I also tried going through Legal Aid to start divorce proceedings.
But because he isn't actively beating the shit out of me or threatening to, they can't help.
AGAIN....FML!
Oh and the lawyer totally made me feel like shit because "why have you waited so long to 
file or try to file for divorce?"  Um, why the fuck should that matter?

I have some calls in to other places that might be able to help me.
Just gotta wait to hear back.

SIGH!!!!!!!!!!

Sunday, January 10, 2021

A Not So Great Start, Eh?

 I feel like 2021 is starting out by telling 2020, "Here, hold my beer!"
The events of January 6th were just HOLYFUCK! WTF JUST HAPPENED!

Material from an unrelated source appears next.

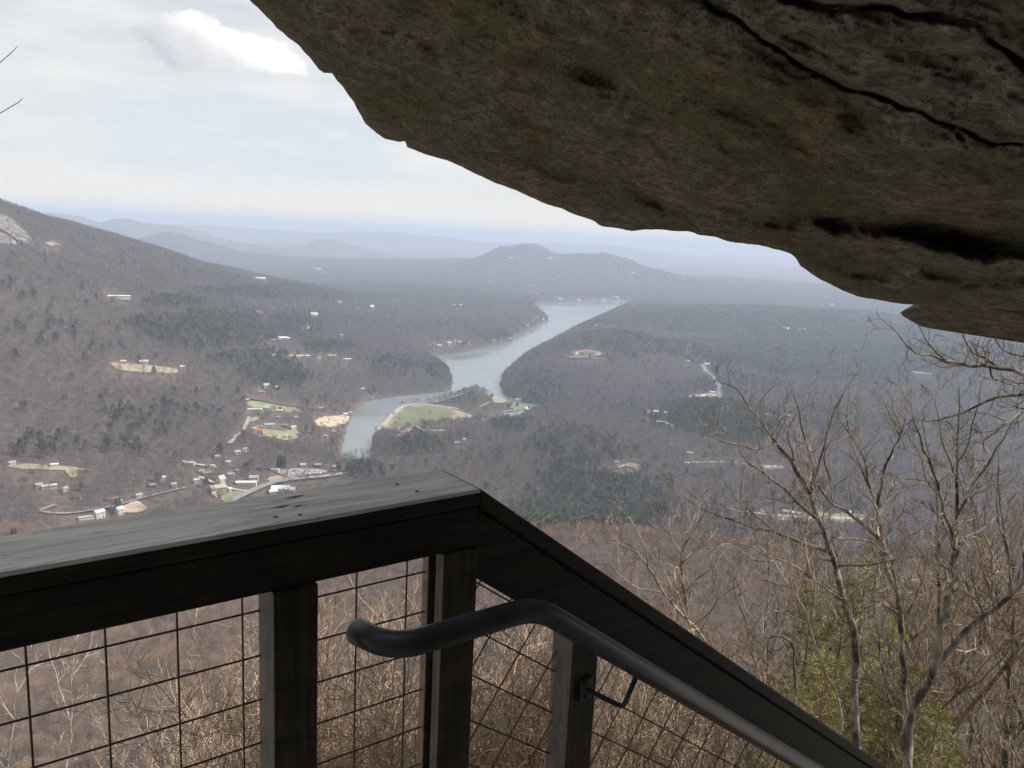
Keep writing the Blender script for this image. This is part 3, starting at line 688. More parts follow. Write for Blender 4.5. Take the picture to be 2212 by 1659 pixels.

All I could do was think of my Grandma.
And how she must have been rolling over in her grave at what was happening.
This was not the country she knew and loved and fought to come home to.

I'm sure if she were still living, she would  be saying she's seen all this before.
Living in Europe during World War II.
She didn't have to be there, to live through that.  But her parents, her mother
especially insisted she go with them.
I often wonder what different life choices she would have made if she was allowed to stay.
Would she have been a completely different person?
Of course, she wouldn't have met my Grandpa or had my dad, uncle, and aunt.

I think of my family members that served.
Is this the country they fought for?

I think of BLM.
How differently it would have all been handled.

I just can't wrap my head around it though.
I can't understand how people can justify this as being okay.
How people can support this.

Maybe I'm looking at things through rose colored glasses.
Maybe I'm just too naïve.

I am disgusted by what happened.
I am appalled.
I am angry.
And I am scared that it will happen again, and again.

Friday, January 1, 2021

Happy New Year!

 I fully intended to round out the blogs last night with a FUCKOFF and FAREWELL 2020 post.

But in the end, I opted to go to bed instead.  
Bonded with my new heating pad and just chilled while listening to the neighbors all shooting off 
fireworks.

So, I figured I would just start the new year off with a post instead.

I wish you all a very Happy New Year!

I wish you good health and good fortune.
Happiness and Peace.
May 2021 be gentler, kinder, softer for all of us.